米をあまり口にしない人に食べてほしい
テレビCMで「10分ごはん」として注目されている「poddi(ポッディー)」は、カラフルで可愛らしい小型炊飯器。
この商品を開発したのは、株式会社神明きっちんです。日本人の米離れが加速しているなか、少しでも米の消費量を増やすには、ふだん米を食べていない人に食べてもらう必要があります。そのためには、どうしたらよいかを考えたことが商品化につながりました。
「時間がない人、忙しい人など、お米を食べたいけれど食事をする時間がなかなか取れない方たちに米を食べてもらうには、少量の米を短時間で炊けることが必要だと判断。そのための方法を模索し始めました。2014年頃のことです」と甘佐さん。
一般的な炊飯器の炊飯時間は40分前後です。浸漬の時間や、蒸らす時間を合わせると、1時間ほどかかります。これを10分程度にするために、超音波を利用したり、圧力をかけたり、いろいろな方法を試しました。しかし、それらの方法だと短時間での炊飯は可能ですが、味が今ひとつでした。
そんなとき、早稲田大学と株式会社T.M.Lが開発した「ソフトスチーム®米」の技術に出会ったのです。
専用の炊飯器と「ソフトスチーム®米」で短時間の炊飯を実現
「ソフトスチーム®米」とは、温度の低い蒸気で米の細胞は壊さずに加工したもの。「簡単に言えば、米にスチームをあて、半分炊飯したような状態にまでします。

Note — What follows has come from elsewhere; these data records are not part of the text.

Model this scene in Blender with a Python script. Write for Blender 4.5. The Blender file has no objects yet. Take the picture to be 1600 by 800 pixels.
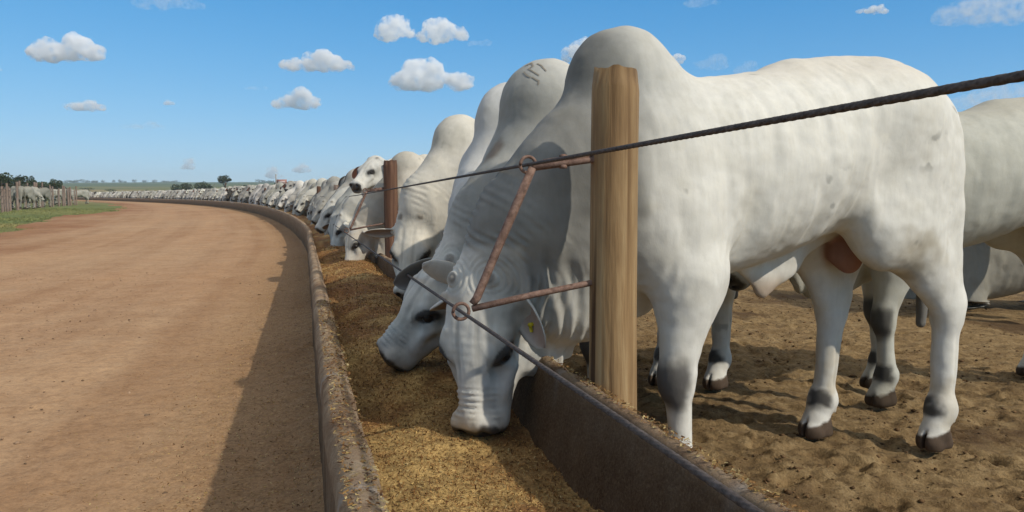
import bpy, math, random
import numpy as np
from mathutils import Vector, Matrix
random.seed(7); RNG = np.random.default_rng(7)
scene = bpy.context.scene
COL = scene.collection
R = math.radians

# ------------------------------------------------------------------ camera, sky, sun, exposure
CAM_H = 0.95
F_PX, PITCH = 1256.0, math.atan(80 / 1256.0)
cam = bpy.data.cameras.new('camera'); cam_o = bpy.data.objects.new('camera', cam); COL.objects.link(cam_o)
cam.sensor_width = 36.0; cam.lens = 36.0 * F_PX / 1600.0
cam.clip_start = 0.02; cam.clip_end = 20000
cam_o.location = (0, 0, CAM_H); cam_o.rotation_euler = (R(90) - PITCH, 0, 0)
scene.camera = cam_o

SUN_AZ = Vector((0.80, -0.60)); SUN_EL = R(38)
sun_dir = Vector((SUN_AZ.x * math.cos(SUN_EL), SUN_AZ.y * math.cos(SUN_EL), math.sin(SUN_EL)))
world = bpy.data.worlds.new('World'); scene.world = world; world.use_nodes = True
wn = world.node_tree; wn.nodes.clear()
sky = wn.nodes.new('ShaderNodeTexSky'); sky.sky_type = 'NISHITA'; sky.sun_disc = False
sky.sun_elevation = SUN_EL; sky.sun_rotation = math.atan2(sun_dir.x, sun_dir.y)
sky.altitude = 3000; sky.air_density = 0.7; sky.dust_density = 0.0; sky.ozone_density = 6.0
bg = wn.nodes.new('ShaderNodeBackground'); bg.inputs[1].default_value = 0.15
wo = wn.nodes.new('ShaderNodeOutputWorld')
sk1 = wn.nodes.new('ShaderNodeVectorMath'); sk1.operation = 'MULTIPLY_ADD'; sk1.inputs[1].default_value = (.15,) * 3; sk1.inputs[2].default_value = (1, 1, 1)
sk2 = wn.nodes.new('ShaderNodeVectorMath'); sk2.operation = 'DIVIDE'; sk3 = wn.nodes.new('ShaderNodeHueSaturation'); sk3.inputs['Saturation'].default_value = 1.6; sk3.inputs['Hue'].default_value = .499
skg = wn.nodes.new('ShaderNodeGamma'); skg.inputs[1].default_value = .7; sksc = wn.nodes.new('ShaderNodeVectorMath'); sksc.operation = 'SCALE'; sksc.inputs['Scale'].default_value = 1.86
wn.links.new(sky.outputs[0], sk1.inputs[0]); wn.links.new(sky.outputs[0], sk2.inputs[0]); wn.links.new(sk1.outputs[0], sk2.inputs[1]); wn.links.new(sk2.outputs[0], skg.inputs[0]); wn.links.new(skg.outputs[0], sksc.inputs[0]); wn.links.new(sksc.outputs[0], sk3.inputs['Color'])
# bright warm veil added to the sky overhead, out of view, to fill the shadows
skc = wn.nodes.new('ShaderNodeTexCoord'); sks = wn.nodes.new('ShaderNodeSeparateXYZ'); wn.links.new(skc.outputs['Generated'], sks.inputs[0])
skm = wn.nodes.new('ShaderNodeMapRange'); skm.interpolation_type = 'SMOOTHSTEP'; skm.inputs['From Min'].default_value = .36; skm.inputs['From Max'].default_value = .7; wn.links.new(sks.outputs[2], skm.inputs['Value'])
skn = wn.nodes.new('ShaderNodeTexNoise'); skn.inputs['Scale'].default_value = 3.0; skn.inputs['Detail'].default_value = 5; wn.links.new(skc.outputs['Generated'], skn.inputs['Vector'])
skq = wn.nodes.new('ShaderNodeMath'); skq.operation = 'MULTIPLY'; wn.links.new(skm.outputs[0], skq.inputs[0])
skr = wn.nodes.new('ShaderNodeMapRange'); skr.inputs['From Min'].default_value = .25; skr.inputs['From Max'].default_value = .6; wn.links.new(skn.outputs['Fac'], skr.inputs['Value']); wn.links.new(skr.outputs[0], skq.inputs[1])
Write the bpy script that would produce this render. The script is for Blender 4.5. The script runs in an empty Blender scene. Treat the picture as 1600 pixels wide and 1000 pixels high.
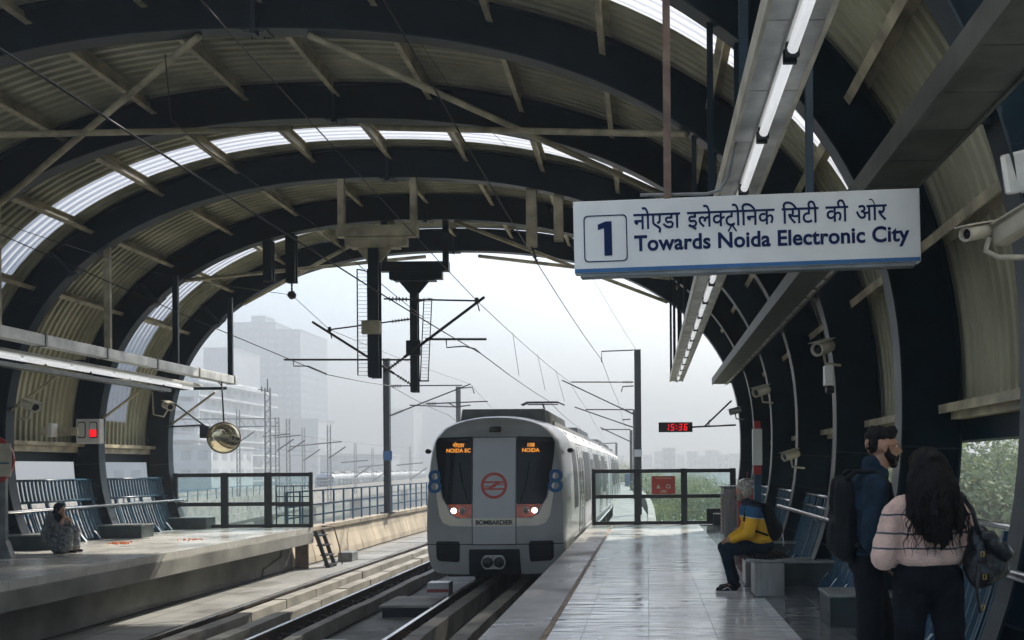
import bpy, bmesh, math, random
from mathutils import Vector, Matrix, Euler
V = Vector
R = math.radians
random.seed(7)
sc = bpy.context.scene
COL = sc.collection

# ---------------------------------------------------------------- camera, light, exposure
F = 1500.0; VPX = 1012.0; VPY = 730.0; EYE = 1.5; ROLL = R(0.45)
cam_d = bpy.data.cameras.new('camera'); cam = bpy.data.objects.new('camera', cam_d); COL.objects.link(cam)
cam.location = (0, 0, EYE)
cam.rotation_euler = (Matrix.Rotation(R(90), 3, 'X') @ Matrix.Rotation(-ROLL, 3, 'Z')).to_euler()
cam_d.sensor_width = 36; cam_d.lens = 36 * F / 1600
cam_d.shift_x = -(VPX - 800) / 1600; cam_d.shift_y = (VPY - 500) / 1600
cam_d.clip_start = 0.05; cam_d.clip_end = 6000
sc.camera = cam

SUN_EL, SUN_AZ = R(40), R(24)          # azimuth measured from straight ahead (+Y) towards the right (+X)
w = bpy.data.worlds.new("World"); sc.world = w; w.use_nodes = True
nt = w.node_tree; nt.nodes.clear()
sky = nt.nodes.new('ShaderNodeTexSky'); sky.sky_type = 'NISHITA'; sky.sun_disc = False
sky.sun_elevation = SUN_EL; sky.sun_rotation = SUN_AZ
sky.air_density = 1.0; sky.dust_density = 1.6; sky.ozone_density = 1.0
bg = nt.nodes.new('ShaderNodeBackground'); bg.inputs[1].default_value = 0.15
wo = nt.nodes.new('ShaderNodeOutputWorld')
nt.links.new(sky.outputs[0], bg.inputs[0]); nt.links.new(bg.outputs[0], wo.inputs[0])
sd = bpy.data.lights.new('sun', 'SUN'); sd.energy = 4.2; sd.angle = R(0.6); sd.color = (1, .93, .82)
sun = bpy.data.objects.new('sun', sd); COL.objects.link(sun)
sdir = V((math.sin(SUN_AZ) * math.cos(SUN_EL), math.cos(SUN_AZ) * math.cos(SUN_EL), math.sin(SUN_EL)))
sun.rotation_euler = sdir.to_track_quat('Z', 'Y').to_euler(); sun.location = sdir * 60
sc.view_settings.view_transform = 'Standard'; sc.view_settings.look = 'None'
sc.view_settings.exposure = 1.45; sc.view_settings.gamma = 1
sc.render.engine = 'CYCLES'
sc.cycles.use_denoising = True
sc.cycles.max_bounces = 8; sc.cycles.diffuse_bounces = 5; sc.cycles.glossy_bounces = 3
sc.cycles.transmission_bounces = 5; sc.cycles.transparent_max_bounces = 10; sc.cycles.volume_bounces = 1
sc.cycles.sample_clamp_indirect = 6
sc.cycles.caustics_reflective = False; sc.cycles.caustics_refractive = False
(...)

その『ソフトスチーム®米』と専用炊飯器を使うと、洗米や浸漬をする必要がなく、短時間でおいしいごはんが炊き上がります」。
炊飯時間は、0.5合ならわずか10分(※)。これなら、夜遅く帰宅してからでも、慌ただしい朝でも、気軽に炊きたてごはんが食べられます。
味も十分に満足いくものだそうです。スチーム加工することで米粒内に含まれる酵素を働かせ、もともと存在するデンプンやタンパク質が分解され、ブドウ糖やアミノ酸を生成してくれます。
商品として完成した「ソフトスチーム®米」専用の炊飯器poddi(ポッディー)は、最大で1.5合のごはんが炊けて、販売価格は4,980円(税込)とお手頃です。
「食事を作ることを楽しんでいただきたい、誰でも気軽にごはんを炊いていただきたいので、カラフルな色合いにして、お部屋の中に置いてもインテリアとして違和感のないすっきりとしたデザインを意識しました」。重さ約1.35キロと、女性でも片手でラクラク持ち運べるのもポイントです。キッチンやお部屋の中ではもちろん、オフィスや、アウトドアで楽しむこともでき、ごはんを楽しめる場がより広がるでしょう。
「ソフトスチーム®米は、白米のほか、玄米やもち玄米も用意されています。『あかふじソフトスチーム米(国産うるち米)』の2,250g(75g×30)が2,680円(税込)。0.5合ずつの小分けパックで、カップで量る手間がかからないように工夫されています。もち玄米なら約20分、玄米なら約40分で炊飯できます」。
(※)ソフトスチーム®米の白米、約0.5合を「高速コース」で炊飯した場合(蒸らし時間は含みません)
幅広い世代に好評!
「poddi」が発売されたのは、2016年2月です。主に自社のショッピングサイトで販売し、2016年は約5,000台、2017年は、前半期ですでに5,000台が売れています。2017年は年内に1万台突破を目指しているそうです。主な購買層は、もともとターゲットにしていた30代から40代の働く女性のほか、意外にも高齢者層が多かったそうです。
「『一人暮らしでわざわざごはんを炊くのも億劫なので、パックごはんを利用していた』『夫婦二人暮らしで、3合ほどのごはんを炊いて冷凍し、解凍して食べていた』という方々が多いようです。そんな高齢の方が『10分ごはん』のおかげで、簡単に炊きたてのごはんが食べられるようになったと喜んでくださっているんです。若者だけでなく、高齢者の方にも需要がありました」。
今後も宣伝に力を入れ、売り上げ台数を増やしていきたい、と甘佐さん。
その展開次第で、意外なところに購買者層が広がっていく可能性を秘めています。炊飯の時間がかかるからと、お米を敬遠していた方は、10分ごはんを試してみてはいかがでしょうか。